Continuing on a westerly course they passed a treacherous passage that became known as Carteret’s Reef and eventually reached the southern most tip of the Philippines, where the attitude of the natives made it impossible to land. Unable to replenish their stores with fresh food many of the crew once again were disabled by scurvy. However, they were able to rally themselves when they were attacked by a pirate ship and they managed to sink her. They then sailed to Macassor in the Dutch Indies where they arrived in December 1767; the ship was in a terrible state and many of the crew ill. De Carteret requested permission to come ashore and take on stores and make much needed repairs to his ship. However, the Dutch Governor refused him on the grounds that no foreign ship was allowed to enter the port.
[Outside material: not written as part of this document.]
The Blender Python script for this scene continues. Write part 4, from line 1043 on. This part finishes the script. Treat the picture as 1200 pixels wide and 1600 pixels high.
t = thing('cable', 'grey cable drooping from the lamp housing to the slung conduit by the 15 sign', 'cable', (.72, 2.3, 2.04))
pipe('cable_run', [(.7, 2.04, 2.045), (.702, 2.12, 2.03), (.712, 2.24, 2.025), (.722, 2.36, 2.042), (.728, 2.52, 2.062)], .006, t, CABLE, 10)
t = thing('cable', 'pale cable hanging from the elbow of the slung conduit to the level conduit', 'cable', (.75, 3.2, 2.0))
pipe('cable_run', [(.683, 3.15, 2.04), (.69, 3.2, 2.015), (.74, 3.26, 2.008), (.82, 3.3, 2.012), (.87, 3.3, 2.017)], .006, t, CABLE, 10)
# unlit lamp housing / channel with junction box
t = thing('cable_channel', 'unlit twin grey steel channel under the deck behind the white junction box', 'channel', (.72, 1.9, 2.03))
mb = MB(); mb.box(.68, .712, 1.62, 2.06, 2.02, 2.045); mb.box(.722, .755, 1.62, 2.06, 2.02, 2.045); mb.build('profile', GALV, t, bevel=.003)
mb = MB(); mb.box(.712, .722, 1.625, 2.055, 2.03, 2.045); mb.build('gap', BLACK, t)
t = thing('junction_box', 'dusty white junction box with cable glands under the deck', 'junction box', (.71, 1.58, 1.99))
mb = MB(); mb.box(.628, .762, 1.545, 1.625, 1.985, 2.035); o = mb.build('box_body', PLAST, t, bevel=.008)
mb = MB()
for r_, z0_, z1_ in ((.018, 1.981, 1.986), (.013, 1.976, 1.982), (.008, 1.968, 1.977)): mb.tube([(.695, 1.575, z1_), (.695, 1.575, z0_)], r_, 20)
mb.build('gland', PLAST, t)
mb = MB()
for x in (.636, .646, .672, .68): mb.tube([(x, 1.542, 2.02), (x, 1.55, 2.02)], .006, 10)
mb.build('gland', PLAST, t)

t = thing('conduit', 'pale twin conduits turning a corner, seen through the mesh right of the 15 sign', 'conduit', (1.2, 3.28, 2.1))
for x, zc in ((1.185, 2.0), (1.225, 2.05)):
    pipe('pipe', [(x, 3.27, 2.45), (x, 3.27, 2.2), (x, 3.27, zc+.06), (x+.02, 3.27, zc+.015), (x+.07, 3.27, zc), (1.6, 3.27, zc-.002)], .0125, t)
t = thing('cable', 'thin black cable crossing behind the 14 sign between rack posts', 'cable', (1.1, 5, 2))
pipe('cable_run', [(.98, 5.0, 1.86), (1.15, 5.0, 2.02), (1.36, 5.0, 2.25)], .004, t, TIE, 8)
After many heated letters de Carteret was allowed to sail to the Bay of Bonthian, where he was able to get supplies. When he was informed by a "friend" of a plot to attack him, he threatened to run his ship aground and to use his guns to defend his ship and crew. The Dutch authorities denied any knowledge of such a plot and eventually De Carteret sailed to Batavia where he was able to make proper repairs to his ship. On the 15th September they sailed from Batavia and rounded the Cape of Good Hope on the 28th November. De Carteret eventually arrived back in England in March 1769, ten months after the Dolphin.

After the voyage

De Carteret received very little official acclaim for all his discoveries and on 12th January 1770 he returned to Trinity Manor to recover from the effects of his ordeal. In 1771 he was promoted to captain and in 1774 to post-captain, meaning that promotion was now simply a matter of course. He was recalled into active service during the American War of Independence commanding the frigate Druid in 1777 and then the Endymion in 1779. n 1780 with reports of an intended invasion of Jersey by the French he moved his family to Southampton, where they remained. In 1781 he successfully brought a convoy back to England from Jamaica. In 1794 his health failed and he retired from active service as Rear Admiral. On 21st July 1796 he died in Southampton and was buried in the catacombs of the Cathedral.